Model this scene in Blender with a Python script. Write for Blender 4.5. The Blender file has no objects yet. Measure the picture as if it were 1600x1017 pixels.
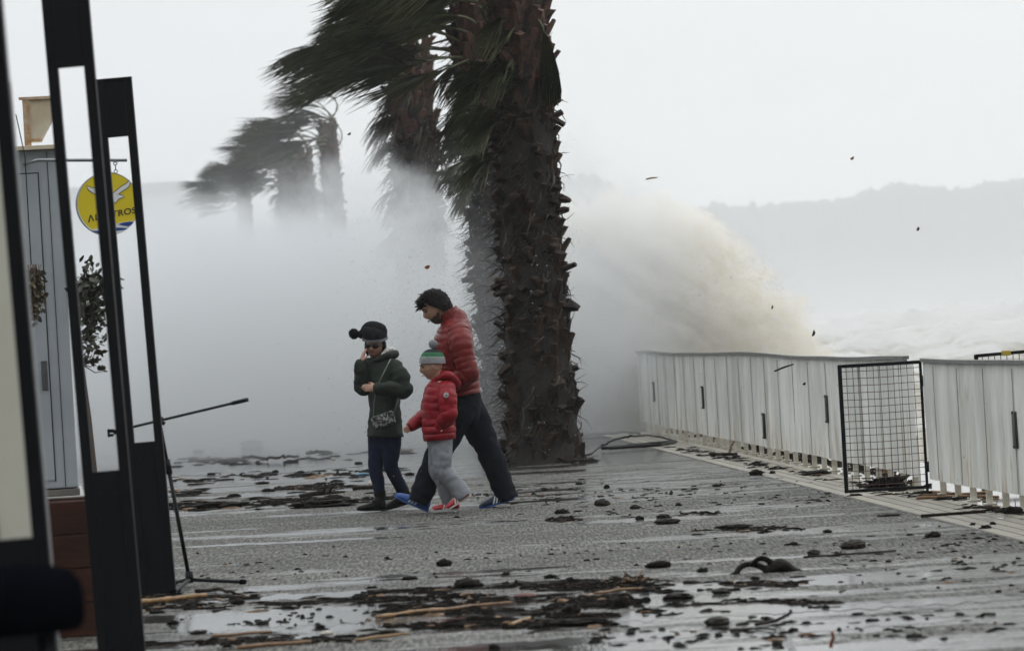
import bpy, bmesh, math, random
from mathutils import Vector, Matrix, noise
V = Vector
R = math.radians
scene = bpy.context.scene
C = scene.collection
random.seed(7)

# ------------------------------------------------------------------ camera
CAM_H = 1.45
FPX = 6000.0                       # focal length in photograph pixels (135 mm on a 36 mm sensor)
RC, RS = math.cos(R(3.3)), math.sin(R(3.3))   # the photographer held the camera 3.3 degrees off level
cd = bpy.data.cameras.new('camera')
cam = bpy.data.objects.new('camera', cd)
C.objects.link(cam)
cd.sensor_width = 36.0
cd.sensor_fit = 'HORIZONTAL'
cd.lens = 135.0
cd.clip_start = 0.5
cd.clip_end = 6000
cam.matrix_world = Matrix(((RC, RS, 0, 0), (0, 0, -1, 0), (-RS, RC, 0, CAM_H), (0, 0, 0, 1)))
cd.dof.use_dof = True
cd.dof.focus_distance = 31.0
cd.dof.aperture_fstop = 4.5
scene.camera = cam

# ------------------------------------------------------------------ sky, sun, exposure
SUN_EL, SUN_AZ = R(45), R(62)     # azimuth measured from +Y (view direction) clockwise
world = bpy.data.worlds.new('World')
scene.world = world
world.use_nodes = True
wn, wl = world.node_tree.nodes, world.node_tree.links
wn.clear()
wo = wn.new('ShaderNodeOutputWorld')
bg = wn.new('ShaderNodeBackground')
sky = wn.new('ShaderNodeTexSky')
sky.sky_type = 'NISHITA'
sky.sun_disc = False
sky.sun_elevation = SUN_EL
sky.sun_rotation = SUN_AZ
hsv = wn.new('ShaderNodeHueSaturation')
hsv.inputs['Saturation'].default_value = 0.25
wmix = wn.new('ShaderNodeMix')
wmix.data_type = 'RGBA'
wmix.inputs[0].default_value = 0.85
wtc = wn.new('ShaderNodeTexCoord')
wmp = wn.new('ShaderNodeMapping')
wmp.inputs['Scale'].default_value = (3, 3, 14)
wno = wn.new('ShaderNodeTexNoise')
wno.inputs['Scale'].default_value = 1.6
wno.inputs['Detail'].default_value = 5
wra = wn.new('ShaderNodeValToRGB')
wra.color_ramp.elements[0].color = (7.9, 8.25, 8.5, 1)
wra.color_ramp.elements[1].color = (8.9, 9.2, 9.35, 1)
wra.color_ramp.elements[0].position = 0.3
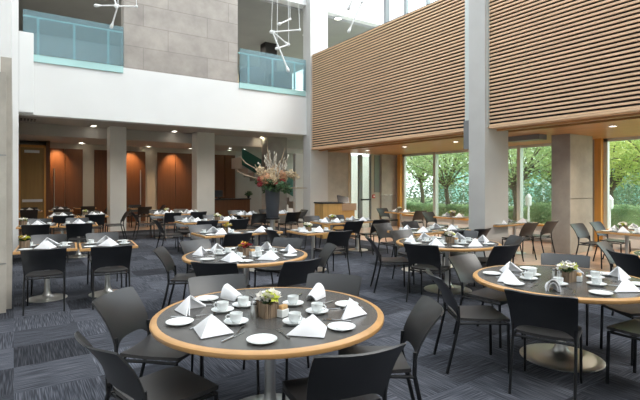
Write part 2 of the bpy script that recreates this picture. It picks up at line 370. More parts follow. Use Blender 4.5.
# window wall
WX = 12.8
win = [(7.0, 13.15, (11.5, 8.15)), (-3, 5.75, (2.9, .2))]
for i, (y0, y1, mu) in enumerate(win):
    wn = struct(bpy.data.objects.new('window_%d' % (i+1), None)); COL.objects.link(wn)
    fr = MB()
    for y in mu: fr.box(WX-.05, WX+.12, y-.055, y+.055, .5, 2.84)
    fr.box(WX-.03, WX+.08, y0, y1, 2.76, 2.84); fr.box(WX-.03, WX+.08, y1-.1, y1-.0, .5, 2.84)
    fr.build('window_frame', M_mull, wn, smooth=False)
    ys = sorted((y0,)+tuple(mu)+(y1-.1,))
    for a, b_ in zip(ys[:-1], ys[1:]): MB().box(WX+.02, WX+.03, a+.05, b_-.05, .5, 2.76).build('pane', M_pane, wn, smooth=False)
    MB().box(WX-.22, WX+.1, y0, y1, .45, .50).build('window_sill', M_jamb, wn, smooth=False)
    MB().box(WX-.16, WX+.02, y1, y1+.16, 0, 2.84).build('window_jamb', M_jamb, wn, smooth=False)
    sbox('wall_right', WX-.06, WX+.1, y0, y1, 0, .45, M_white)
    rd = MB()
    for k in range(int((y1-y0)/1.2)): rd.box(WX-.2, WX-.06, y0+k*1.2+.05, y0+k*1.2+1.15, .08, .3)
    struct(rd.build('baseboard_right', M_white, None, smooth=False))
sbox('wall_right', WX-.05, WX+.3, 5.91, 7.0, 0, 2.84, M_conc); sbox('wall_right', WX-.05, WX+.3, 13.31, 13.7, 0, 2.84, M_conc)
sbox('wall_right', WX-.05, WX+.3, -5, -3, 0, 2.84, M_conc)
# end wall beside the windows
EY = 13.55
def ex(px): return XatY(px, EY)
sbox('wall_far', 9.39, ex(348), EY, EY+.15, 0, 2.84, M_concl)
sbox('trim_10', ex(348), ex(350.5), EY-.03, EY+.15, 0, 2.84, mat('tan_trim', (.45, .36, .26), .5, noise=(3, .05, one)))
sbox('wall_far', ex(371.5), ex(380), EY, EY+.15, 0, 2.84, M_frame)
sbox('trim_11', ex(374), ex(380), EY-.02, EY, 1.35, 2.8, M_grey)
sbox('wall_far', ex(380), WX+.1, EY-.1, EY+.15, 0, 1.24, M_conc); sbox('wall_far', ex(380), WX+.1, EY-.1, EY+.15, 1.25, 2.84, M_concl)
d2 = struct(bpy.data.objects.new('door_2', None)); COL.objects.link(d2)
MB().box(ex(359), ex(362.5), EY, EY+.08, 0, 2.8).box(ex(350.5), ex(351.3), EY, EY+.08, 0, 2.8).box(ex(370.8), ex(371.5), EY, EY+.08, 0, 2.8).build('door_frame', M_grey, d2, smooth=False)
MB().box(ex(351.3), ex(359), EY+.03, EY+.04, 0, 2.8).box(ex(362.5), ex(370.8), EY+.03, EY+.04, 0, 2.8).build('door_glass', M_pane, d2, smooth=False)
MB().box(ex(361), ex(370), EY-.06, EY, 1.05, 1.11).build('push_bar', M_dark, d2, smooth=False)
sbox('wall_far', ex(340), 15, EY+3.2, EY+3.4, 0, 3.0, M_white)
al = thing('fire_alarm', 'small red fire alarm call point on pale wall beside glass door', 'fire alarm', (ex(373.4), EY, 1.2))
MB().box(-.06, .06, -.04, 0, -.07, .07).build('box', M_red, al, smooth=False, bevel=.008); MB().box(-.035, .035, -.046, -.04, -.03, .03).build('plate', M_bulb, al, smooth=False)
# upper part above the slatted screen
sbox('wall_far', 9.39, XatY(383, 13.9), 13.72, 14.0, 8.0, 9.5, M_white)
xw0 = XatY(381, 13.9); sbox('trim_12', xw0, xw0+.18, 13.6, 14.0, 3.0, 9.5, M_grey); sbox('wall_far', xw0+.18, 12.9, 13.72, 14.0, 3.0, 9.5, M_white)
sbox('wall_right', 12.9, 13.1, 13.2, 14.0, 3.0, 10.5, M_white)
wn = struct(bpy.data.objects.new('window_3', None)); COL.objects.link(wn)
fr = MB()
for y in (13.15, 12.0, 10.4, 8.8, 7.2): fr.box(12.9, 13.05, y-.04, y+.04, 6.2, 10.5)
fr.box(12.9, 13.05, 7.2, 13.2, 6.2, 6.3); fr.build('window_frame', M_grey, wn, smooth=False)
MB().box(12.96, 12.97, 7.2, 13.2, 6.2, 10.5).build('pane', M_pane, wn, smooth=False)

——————

- YOUR TASK -
Repeat the records above exactly, from the first line through the line that contains "random.seed(7)", and leave out the pictures.

- FULL SOLUTION -
Model this scene in Blender with a Python script. Write for Blender 4.5. The Blender file has no objects yet. Measure the picture as if it were 1600x1017 pixels.
import bpy, bmesh, math, random
from mathutils import Vector, Matrix, noise
V = Vector
R = math.radians
scene = bpy.context.scene
C = scene.collection
random.seed(7)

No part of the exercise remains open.